The Letts see such Russians as part of their society, which can’t be said for the families of those who arrived as conquerors in the wake of Soviet tanks. There was plenty of room to fill: up to a third of the country’s population perished in Stalin’s bloody purges.

In a methodical programme of Russification, the Soviets filled the vacancies with ethnic Russians and put them, or their stooges, into most positions of power.

This explains why so many of them and their descendants don’t speak much Lettish. It’s up to the conquered to learn the language of the conquerors, not the other way around, and this is the spirit in which the Russians have traditionally behaved.

Now I realise that any nation insisting on the exclusive status of her historical language has to become a pariah in our globalised world. For example, not being able to string two English words together is certainly no obstacle to gainful employment in, say, Britain or the USA – in fact at times this seems to be a necessary qualification.
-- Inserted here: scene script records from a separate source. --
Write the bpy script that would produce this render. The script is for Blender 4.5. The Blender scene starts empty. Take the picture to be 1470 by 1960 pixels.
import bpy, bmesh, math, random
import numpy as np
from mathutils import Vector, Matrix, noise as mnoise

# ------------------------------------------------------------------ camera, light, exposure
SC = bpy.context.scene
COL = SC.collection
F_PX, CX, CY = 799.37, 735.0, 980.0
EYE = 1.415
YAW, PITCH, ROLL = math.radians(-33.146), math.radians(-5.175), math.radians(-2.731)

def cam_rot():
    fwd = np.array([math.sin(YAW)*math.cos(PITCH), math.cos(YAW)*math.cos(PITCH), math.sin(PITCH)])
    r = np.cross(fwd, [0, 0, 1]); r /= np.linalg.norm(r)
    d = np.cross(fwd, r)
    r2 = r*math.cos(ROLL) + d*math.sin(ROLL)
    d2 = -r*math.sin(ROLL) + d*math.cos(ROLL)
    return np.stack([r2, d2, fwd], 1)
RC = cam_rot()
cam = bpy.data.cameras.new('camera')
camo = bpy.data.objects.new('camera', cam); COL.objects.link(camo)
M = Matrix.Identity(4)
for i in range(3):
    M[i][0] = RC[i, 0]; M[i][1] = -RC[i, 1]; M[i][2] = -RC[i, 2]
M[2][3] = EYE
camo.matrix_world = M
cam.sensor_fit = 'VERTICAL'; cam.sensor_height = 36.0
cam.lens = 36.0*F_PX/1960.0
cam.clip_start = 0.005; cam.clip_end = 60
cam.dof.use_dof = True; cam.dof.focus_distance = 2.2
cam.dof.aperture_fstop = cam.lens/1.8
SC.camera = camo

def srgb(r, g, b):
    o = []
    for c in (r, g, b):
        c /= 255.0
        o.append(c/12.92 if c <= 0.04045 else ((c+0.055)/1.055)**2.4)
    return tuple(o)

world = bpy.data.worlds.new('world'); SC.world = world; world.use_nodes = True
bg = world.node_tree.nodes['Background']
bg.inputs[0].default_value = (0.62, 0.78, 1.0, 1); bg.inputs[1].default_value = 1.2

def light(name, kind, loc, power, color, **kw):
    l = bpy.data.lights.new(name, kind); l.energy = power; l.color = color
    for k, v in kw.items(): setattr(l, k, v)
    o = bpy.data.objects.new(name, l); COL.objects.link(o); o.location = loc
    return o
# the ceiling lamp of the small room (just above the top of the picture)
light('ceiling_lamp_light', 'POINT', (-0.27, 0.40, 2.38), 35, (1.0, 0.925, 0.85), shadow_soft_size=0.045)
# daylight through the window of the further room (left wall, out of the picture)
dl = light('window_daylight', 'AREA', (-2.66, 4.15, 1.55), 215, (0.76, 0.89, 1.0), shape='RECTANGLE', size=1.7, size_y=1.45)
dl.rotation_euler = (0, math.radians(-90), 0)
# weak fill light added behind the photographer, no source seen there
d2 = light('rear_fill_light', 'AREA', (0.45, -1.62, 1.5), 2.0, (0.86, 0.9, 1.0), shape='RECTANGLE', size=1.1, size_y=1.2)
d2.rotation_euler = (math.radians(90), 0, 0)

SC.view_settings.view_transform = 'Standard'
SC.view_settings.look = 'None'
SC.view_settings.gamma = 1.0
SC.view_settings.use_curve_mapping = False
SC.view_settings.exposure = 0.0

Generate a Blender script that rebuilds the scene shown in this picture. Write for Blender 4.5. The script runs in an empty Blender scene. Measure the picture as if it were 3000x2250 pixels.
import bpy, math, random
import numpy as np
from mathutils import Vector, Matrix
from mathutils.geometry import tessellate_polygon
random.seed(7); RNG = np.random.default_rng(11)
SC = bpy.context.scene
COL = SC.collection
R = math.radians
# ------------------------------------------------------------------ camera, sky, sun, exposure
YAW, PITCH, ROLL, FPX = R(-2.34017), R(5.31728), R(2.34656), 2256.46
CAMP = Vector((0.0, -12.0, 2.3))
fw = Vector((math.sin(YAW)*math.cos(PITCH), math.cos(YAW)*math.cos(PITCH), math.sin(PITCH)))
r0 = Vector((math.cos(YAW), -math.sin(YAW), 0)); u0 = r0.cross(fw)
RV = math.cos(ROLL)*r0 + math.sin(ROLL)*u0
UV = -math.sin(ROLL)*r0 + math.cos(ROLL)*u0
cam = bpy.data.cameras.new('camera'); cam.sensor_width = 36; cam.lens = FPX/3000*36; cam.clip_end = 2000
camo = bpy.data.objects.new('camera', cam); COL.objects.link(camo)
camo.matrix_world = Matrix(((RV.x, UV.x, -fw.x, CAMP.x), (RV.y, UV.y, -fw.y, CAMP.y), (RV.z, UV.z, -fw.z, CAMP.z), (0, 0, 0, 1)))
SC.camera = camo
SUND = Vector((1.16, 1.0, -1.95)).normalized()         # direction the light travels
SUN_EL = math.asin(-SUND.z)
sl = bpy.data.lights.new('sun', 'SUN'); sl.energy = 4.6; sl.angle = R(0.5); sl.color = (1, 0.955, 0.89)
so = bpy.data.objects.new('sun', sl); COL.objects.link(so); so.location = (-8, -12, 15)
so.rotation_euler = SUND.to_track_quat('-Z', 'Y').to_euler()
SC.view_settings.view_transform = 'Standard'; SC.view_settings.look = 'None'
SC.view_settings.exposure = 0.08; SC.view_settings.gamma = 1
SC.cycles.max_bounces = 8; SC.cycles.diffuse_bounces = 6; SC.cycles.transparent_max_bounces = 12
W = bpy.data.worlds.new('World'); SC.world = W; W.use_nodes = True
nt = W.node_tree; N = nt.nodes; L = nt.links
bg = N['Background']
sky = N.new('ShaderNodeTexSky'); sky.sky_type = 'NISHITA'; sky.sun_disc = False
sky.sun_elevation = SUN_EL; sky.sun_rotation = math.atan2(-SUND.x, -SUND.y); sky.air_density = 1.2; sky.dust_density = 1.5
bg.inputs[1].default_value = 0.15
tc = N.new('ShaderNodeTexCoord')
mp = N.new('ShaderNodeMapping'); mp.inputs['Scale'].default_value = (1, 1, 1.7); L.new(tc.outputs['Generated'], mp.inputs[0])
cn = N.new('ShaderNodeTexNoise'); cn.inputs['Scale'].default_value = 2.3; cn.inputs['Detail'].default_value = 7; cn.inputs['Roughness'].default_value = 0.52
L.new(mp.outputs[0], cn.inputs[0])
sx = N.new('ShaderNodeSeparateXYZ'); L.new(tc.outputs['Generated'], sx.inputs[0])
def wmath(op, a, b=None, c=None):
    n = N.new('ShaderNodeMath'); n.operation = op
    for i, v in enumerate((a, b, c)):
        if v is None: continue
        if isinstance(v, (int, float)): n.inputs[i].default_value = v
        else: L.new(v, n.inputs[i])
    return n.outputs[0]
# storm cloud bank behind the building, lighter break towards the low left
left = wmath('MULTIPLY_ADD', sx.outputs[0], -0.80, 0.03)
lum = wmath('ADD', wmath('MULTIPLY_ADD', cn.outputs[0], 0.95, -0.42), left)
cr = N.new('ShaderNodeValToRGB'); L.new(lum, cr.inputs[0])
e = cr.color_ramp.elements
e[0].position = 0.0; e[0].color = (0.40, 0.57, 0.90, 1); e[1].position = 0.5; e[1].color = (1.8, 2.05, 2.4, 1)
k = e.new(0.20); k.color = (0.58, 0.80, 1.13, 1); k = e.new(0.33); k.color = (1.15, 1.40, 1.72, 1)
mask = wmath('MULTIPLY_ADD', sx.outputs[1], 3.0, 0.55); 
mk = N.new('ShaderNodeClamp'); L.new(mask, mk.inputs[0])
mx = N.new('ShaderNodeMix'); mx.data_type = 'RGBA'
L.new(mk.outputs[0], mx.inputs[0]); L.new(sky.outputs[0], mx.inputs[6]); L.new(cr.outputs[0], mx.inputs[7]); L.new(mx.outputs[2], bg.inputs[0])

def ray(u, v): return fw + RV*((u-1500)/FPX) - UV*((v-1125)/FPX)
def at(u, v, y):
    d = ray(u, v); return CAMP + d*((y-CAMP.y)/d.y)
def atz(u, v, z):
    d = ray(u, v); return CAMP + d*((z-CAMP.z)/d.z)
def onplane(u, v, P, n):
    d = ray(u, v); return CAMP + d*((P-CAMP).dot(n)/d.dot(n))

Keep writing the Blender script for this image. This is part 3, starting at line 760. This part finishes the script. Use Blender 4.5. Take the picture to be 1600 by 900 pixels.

But surely we can understand the sensibilities of the Letts? It’s as if the Germans still living in Prague after the war persisted in referring to their country as the Protectorate of Bohemia and Moravia and refused to speak any language other than German.

Putin would dearly love to reincorporate  Latvia into his version of the Soviet Union, by violent action if need be.

Alas, in 2004 Latvia joined NATO (she also joined the EU, but this is a trivial irrelevance), and Article 5 of this treaty states unequivocally that an attack on one member is an attack on all.

Yet you know and I know and, most important, Putin knows that NATO doesn’t want to go to war over Latvia or any other ex-Soviet territory. Neither does Col. Putin – as the conquest of the Crimea shows, it’s the bloodless 1938 Anschluss that’s his model, not the bloody 1939 attack on Poland.

Hence Putin needs a quasi-credible pretext to annex Latvia, while NATO needs a pretext not to fight back with anything other than derisory sanctions. Some aura of legitimacy is badly needed – and the UN Human Rights Committee has provided it.

The committee, says its report, is concerned over the “discriminatory effects of the language proficiency requirement on the employment and work of minority groups and at the exclusion of ‘non-citizen’ residents from certain professions in the private sector”.

If this is discrimination, I wish we had more of it in the UK, especially within ‘certain professions’ in the service sector where it’s becoming increasingly hard for an English speaker to make himself understood.

In Latvia, however, the issue of granting automatic citizenship for those who can’t speak the national language was put to a referendum in 2012 and overwhelmingly rejected. Unlike the Crimean referendum, that one was indisputably legal.

Instead of reaffirming Latvia’s right to insist on the exclusivity of her national language, the UN instead chose to issue a tacit encouragement, and some pseudo-legal justification, to Col. Putin.

Let’s pray he doesn’t take the hint for, if he does, the West will be faced with a Hobson’s choice between war and surrender.